10 Replies to “A Stark Image/A Stark Truth”

  1. Well…, those photos are surely not his property, despite having “taken” them, and they’re part of an ongoing investigation, so… I naively assumed this was the police Dept taking a stand…

  2. What I find so interesting is not the photos or their content. Rather it is the intention of those who took and published the photos. The intention of Rolling Stone’s cover is not to document the act of terror, or even the person who was capable of such an act. The simple goal is to sell magazines, and the mechanism to attain that goal is to promote controversy about their choice of cover photo. It is entirely self-serving, and it is a mistake not to acknowledge that fact. The intention of Sgt. Murphy was not to illustrate who Tsarnaev was or why he committed an act of terror. It was a foolish reaction to Rolling Stone’s choice of cover, through his inability to recognize their intention.

  3. “The simple goal is to sell magazines, and the mechanism to attain that goal is to promote controversy about their choice of cover photo. It is entirely self-serving, and it is a mistake not to acknowledge that fact.”

    To say that because Rolling Stone has a goal of selling magazines that goal must be the only causal factor in all of editorial decisions is absurd. There is room for multiple motivations going into that decision between different agents and within them. Of course even focusing on the motivations alone elides the work that the representation accomplishes regardless. There is an immense irony here of course, given that it is exactly the multiplicity and ambiguity inherent in that very work that makes the cover interesting in the first place (in other words that which makes it anything but binary).

  4. Yes. Your characterization is absurd. However, sales (and my point, controversy) is the primary goal for the cover. Thus my choice of the word simple in my statement.

  5. My point is that calling Rolling Stones’ motivations “entirely self-serving” and neatly wrapping them up into the profit motive is a claim that elides the work the cover is performing, in, for instance, exposing our own somewhat self-serving reactions to it. There may be many things going on among those with negative reactions to this cover, but surely one disconcerting fact that many are trying to erase is the fact that the cover exposes the likeness between a killer and your garden variety American teenager. It is clear that the cover was meant illicit just that reaction. You seem to suggest that the motive for eliciting this reaction was to sell more magazines, case closed. I don’t think we can earnestly say that, and more importantly so what if that was the or a motive? Should we forget about the result? In my opinion we should be focusing on the result in fact, and not get hung up on the motivations…
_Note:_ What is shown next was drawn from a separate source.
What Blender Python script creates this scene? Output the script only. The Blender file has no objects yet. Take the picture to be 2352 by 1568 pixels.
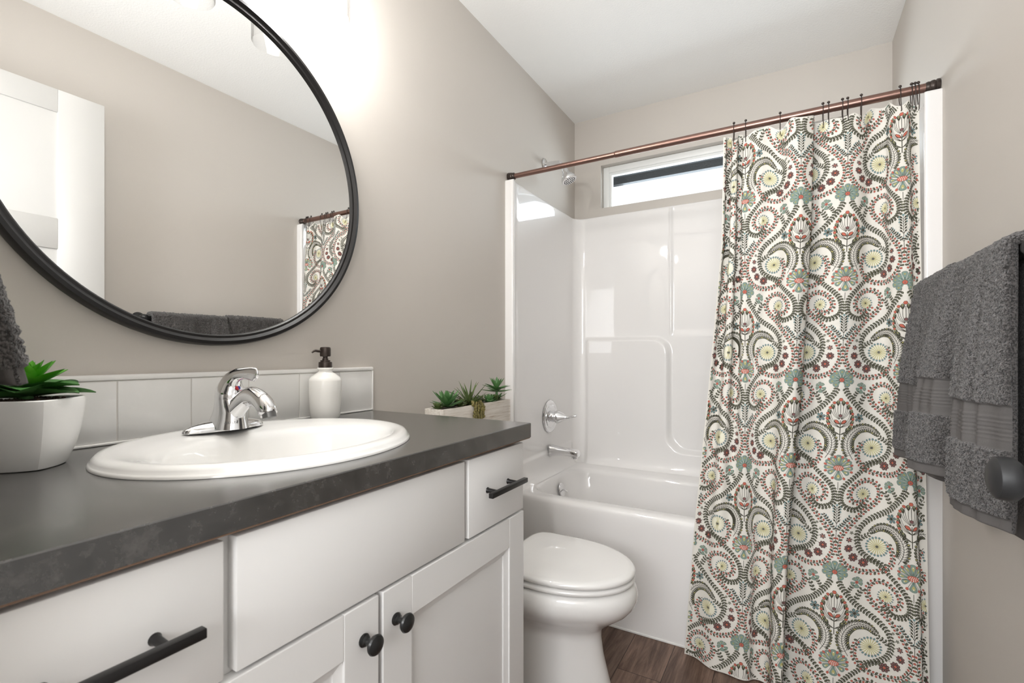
import bpy, bmesh, math, random
import numpy as np
from mathutils import Vector, Matrix
pi = math.pi
rnd = random.Random(7)
C = bpy.context.scene.collection
sc = bpy.context.scene

# ------------------------------------------------------------------ camera
F_PX, HORIZON, VX = 1102.8, 813.8, 1815.5
cd = bpy.data.cameras.new('camera')
cam = bpy.data.objects.new('camera', cd); C.objects.link(cam)
cd.sensor_width = 36.0
cd.lens = F_PX / 2352 * 36
cd.shift_y = (HORIZON - 784) / 2352
cd.clip_start = 0.02
cam.location = (1.1273, 0.0, 1.10)
cam.rotation_euler = (pi/2, 0, math.atan2(VX - 1176, F_PX))
cd.dof.use_dof = True; cd.dof.focus_distance = 1.45; cd.dof.aperture_fstop = 8.0
sc.camera = cam

# ------------------------------------------------------------------ world, exposure
w = bpy.data.worlds.new('world'); sc.world = w; w.use_nodes = True
bg = w.node_tree.nodes['Background']
bg.inputs[0].default_value = (0.93, 0.97, 1.0, 1)
bg.inputs[1].default_value = 0.75
sc.view_settings.view_transform = 'Standard'
sc.view_settings.look = 'None'
sc.view_settings.exposure = 1.07
sc.view_settings.gamma = 1.0
sc.view_settings.use_curve_mapping = False
sc.cycles.max_bounces = 12
sc.cycles.transparent_max_bounces = 16
sc.cycles.glossy_bounces = 6
sc.cycles.diffuse_bounces = 6
sc.cycles.sample_clamp_indirect = 6.0
sc.cycles.caustics_reflective = False
sc.cycles.caustics_refractive = False

BULB_STRENGTH = 132.0

def area(name, loc, rot, sx, sy, watts, col):
    l = bpy.data.lights.new(name, 'AREA'); l.shape = 'RECTANGLE'; l.size = sx; l.size_y = sy
    l.energy = watts; l.color = col
    o = bpy.data.objects.new(name, l); C.objects.link(o); o.location = loc; o.rotation_euler = rot
    return o
# fill lamp added in the hallway to brighten ceiling, and daylight at the window
area('hallway_fill', (1.0, -1.25, 1.6), (math.radians(127), 0, 0), 1.4, 1.2, 46, (.98, .99, 1))
area('daylight', (.76, 3.30, 2.02), (math.radians(-94), 0, 0), 1.3, .6, 14, (.86, .94, 1))

W, D, H = 1.52, 2.6986, 2.4925
YE = 0.06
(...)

  6. I did not assign a negative value to Rolling Stones’ self-serving cover. How could a successful editor’s decision of what to put on the cover of a commercial magazine not be made in a self-serving manner? Neither did I say that entirely self-serving choices could not also evoke other values. You may read into the image, the headlines, or even the color choice some message or some artful intention. I did not exclude any such message in my comment. I will paraphrase my original point: it is just a mistake to ignore the intention of the cover editor, and that intention is necessarily wrapped up in magazine sales. As with all corporate media, the message is driven, in a large part, part by highlighting and accentuating controversy. Full stop.

  7. And that controversy that drives sales (hopefully in their minds), or at least hits on their site, is the degree to which the so-called exotic is surprisingly local and familiar, perhaps. Startling in and off itself for many readers, no doubt–hence the reaction to the cover by some and the need, for some, to keep his representations strange and not local. Thus, these two possible motives for a choice of image (sales/income and substantive point of the article) do indeed dovetail.

  8. Not “is” but “was” … the exotic terrorist/murder is not “surprisingly local and familiar.” Rather the murderer/terrorist was surprisingly local and familiar, and yet then changed into an exotic terrorist/murderer. See how the cover lies? The picture is of Tsarnaev before the Boston Marathon bombing/radicalization. “We” knew nothing of Tsarnaev until after the bombing.